**Objective:**
Please, without the pictures, retype exactly the lines from the start of the material through the line that holds "return wrap(mb, prof, cx, off)".
>> START Supplied information
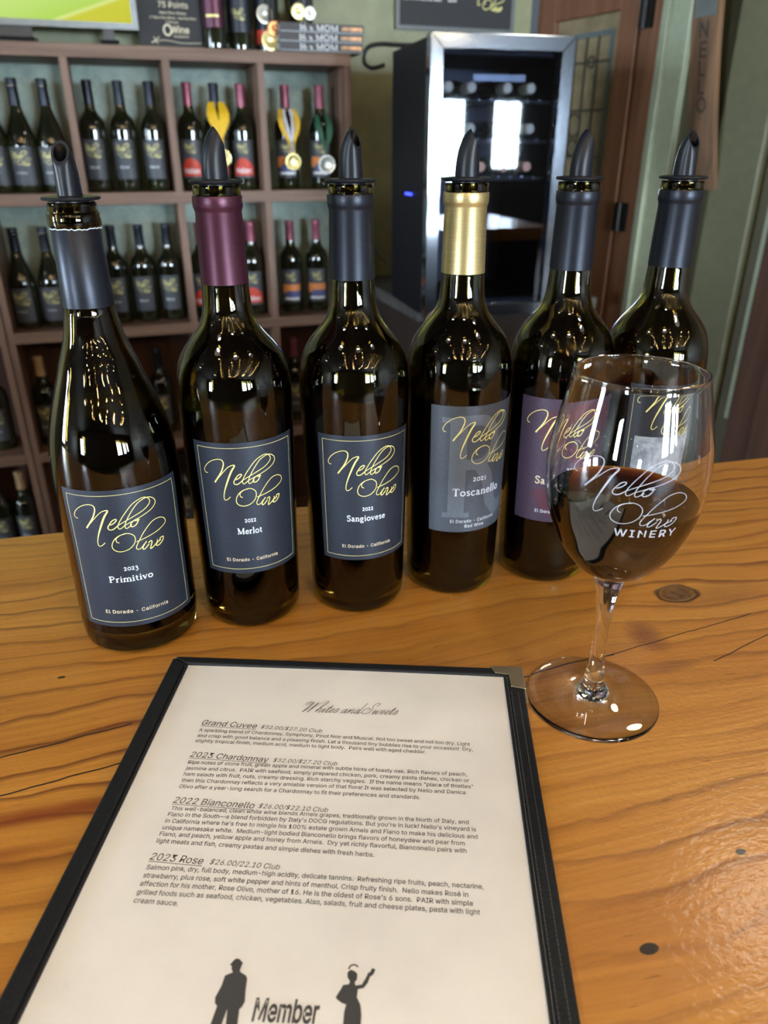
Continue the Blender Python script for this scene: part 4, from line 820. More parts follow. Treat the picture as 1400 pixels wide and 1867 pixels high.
def patch(prof, x0, x1, z0, z1, cx, off, thick=0.00012, nx=40, nz=10):
    """curved sheet with real thickness"""
    mb = MB(); vs = []; fs = []
    for k in range(2):
        for j in range(nz + 1):
            for i in range(nx + 1):
                vs.append((x0 + (x1 - x0) * i / nx, z0 + (z1 - z0) * j / nz, k * thick))
    W_ = nx + 1; H_ = (nx + 1) * (nz + 1)
    for j in range(nz):
        for i in range(nx):
            a = j * W_ + i
            fs.append((a, a + W_, a + W_ + 1, a + 1))
            fs.append((H_ + a, H_ + a + 1, H_ + a + W_ + 1, H_ + a + W_))
    for i in range(nx):
        fs.append((i, i + 1, H_ + i + 1, H_ + i)); a = nz * W_ + i; fs.append((a + 1, a, H_ + a, H_ + a + 1))
    for j in range(nz):
        a = j * W_; fs.append((a + W_, a, H_ + a, H_ + a + W_)); a = j * W_ + nx; fs.append((a, a + W_, H_ + a + W_, H_ + a))
    mb.add(vs, fs)
    return wrap(mb, prof, cx, off)

def make_spout(parent, z0, rotz):
    """bent spout cut obliquely; pours toward local +x"""
    mb = MB(); n = 32; K = 14
    rings = []
    def bez(a, b, c, t): return a * (1 - t) ** 2 + 2 * b * t * (1 - t) + c * t * t
    def ring(t, inset=0.0):
        bx = bez(-0.0080, -0.0084, 0.0010, t); bz = bez(0.0, 0.0215, 0.0290, t)
        fx = bez(0.0080, 0.0078, 0.0070, t); fz = 0.0165 * t
        hw = 0.0068 - 0.0016 * t * t
        c = Vector(((bx + fx) / 2, 0, (bz + fz) / 2)); u = Vector(((fx - bx) / 2, 0, (fz - bz) / 2))
        u = u * (1 - inset); hw *= (1 - inset)
        return [c + u * math.cos(2 * PI * k / n) + Vector((0, hw * math.sin(2 * PI * k / n), 0)) for k in range(n)]
    for i in range(K + 1): rings.append(ring(i / K))
    rim = ring(1.0, 0.26)
    rings.append(rim)
    vs = [p for r_ in rings for p in r_]; fs = []
    for i in range(len(rings) - 1):
        for k in range(n):
            fs.append((i * n + k, i * n + (k + 1) % n, (i + 1) * n + (k + 1) % n, (i + 1) * n + k))
    mb.add(vs, fs)
    # bore: the rim carried down inside
    d = Vector((-0.004, 0, -0.010))
    mb2 = MB()
    v2 = rim + [p + d for p in rim]
    mb2.add(v2, [(k, (k + 1) % n, n + (k + 1) % n, n + k) for k in range(n)] + [tuple(range(n, 2 * n))])
    s_ = mb.build('spout', M['pourer'], parent, smooth=True)
    s_.location = (0, 0, z0); s_.rotation_euler = (0, 0, rotz)
    b_ = mb2.build('spout_bore', M['hole'], parent, smooth=True)
    b_.location = (0, 0, z0); b_.rotation_euler = (0, 0, rotz)
    return s_

def hero_bottle(label, loc, shape, capmat, level, spout_rot, glassmat, cut_capsule=False):
    t = thing('wine_bottle', label, 'wine bottle', loc, 0.0, 'open bottles lined up on the bar')
    prof = CLARET if shape == 'claret' else BURG
    fine = smooth_prof(prof)
    th = 0.0034
    ztop = prof[-1][1]
    inner = [(max(0.0, r - th), z) for r, z in fine if 0.012 < z < ztop - 0.004]
    inner = [(0.0, 0.014), (0.018, 0.012), (0.030, 0.0085)] + [(r, z) for r, z in inner if z > 0.012]
    closed = fine + [(prof[-1][0] - 0.0035, ztop)] + inner[::-1]
    MB().lathe(closed, 112).build('bottle_glass', glassmat, t, smooth=True)
    wn = [(r - 0.0002 if r > 0 else 0.0, z + (0.0004 if z < 0.02 else 0)) for r, z in inner if z < level]
    rl = max(0.001, rad_at(fine, level) - th - 0.0002)
    wn += [(rl, level), (0.0, level)]
    MB().lathe(wn, 80).build('wine', M['bottled_wine'], t, smooth=True)
    if shape == 'claret':
        cp = [(0.0150, 0.2436), (0.01525, 0.2436), (0.0143, 0.2858), (0.01445, 0.2866), (0.0151, 0.2884), (0.0153, 0.2892), (0.0153, 0.2944), (0.0151, 0.2950), (0.0147, 0.2951)]
        zf = 0.3024
    else:
        cp = [(0.0148, 0.2346), (0.0151, 0.2346), (0.0141, 0.2788), (0.01395, 0.2790), (0.0137, 0.2790)]
        zf = 0.2946
    MB().lathe(cp, 96).build('capsule', M[capmat], t, smooth=True)
    if cut_capsule:      # ragged cut edge of the foil
        rg = MB(); pts = []
        for k in range(64):
            a = 2 * PI * k / 64
            pts.append((0.01435 * math.cos(a), 0.01435 * math.sin(a), 0.2790 + random.uniform(-0.0004, 0.0005)))
        pts.append(pts[0])
        rg.tube(pts, 0.00032, 6).build('foil_edge', M['silver_ink'], t, smooth=True)
    # pourer: stopper, flange and spout
    pf = [(0.0, zf - 0.020), (0.0106, zf - 0.020), (0.0108, zf - 0.0075), (0.0100, zf - 0.0060), (0.0100, zf - 0.001), (0.0155, zf - 0.0004), (0.0163, zf), (0.0165, zf + 0.0007), (0.0162, zf + 0.0014), (0.0120, zf + 0.0019), (0.0095, zf + 0.0020), (0.0, zf + 0.0020)]
    p = MB().lathe(pf, 72).build('pourer', M['pourer'], t, smooth=True)
    make_spout(p, zf + 0.0015, spout_rot)
    return t, fine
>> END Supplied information
**The reply:**
Continue the Blender Python script for this scene: part 4, from line 820. More parts follow. Treat the picture as 1400 pixels wide and 1867 pixels high.
def patch(prof, x0, x1, z0, z1, cx, off, thick=0.00012, nx=40, nz=10):
    """curved sheet with real thickness"""
    mb = MB(); vs = []; fs = []
    for k in range(2):
        for j in range(nz + 1):
            for i in range(nx + 1):
                vs.append((x0 + (x1 - x0) * i / nx, z0 + (z1 - z0) * j / nz, k * thick))
    W_ = nx + 1; H_ = (nx + 1) * (nz + 1)
    for j in range(nz):
        for i in range(nx):
            a = j * W_ + i
            fs.append((a, a + W_, a + W_ + 1, a + 1))
            fs.append((H_ + a, H_ + a + 1, H_ + a + W_ + 1, H_ + a + W_))
    for i in range(nx):
        fs.append((i, i + 1, H_ + i + 1, H_ + i)); a = nz * W_ + i; fs.append((a + 1, a, H_ + a, H_ + a + 1))
    for j in range(nz):
        a = j * W_; fs.append((a + W_, a, H_ + a, H_ + a + W_)); a = j * W_ + nx; fs.append((a, a + W_, H_ + a + W_, H_ + a))
    mb.add(vs, fs)
    return wrap(mb, prof, cx, off)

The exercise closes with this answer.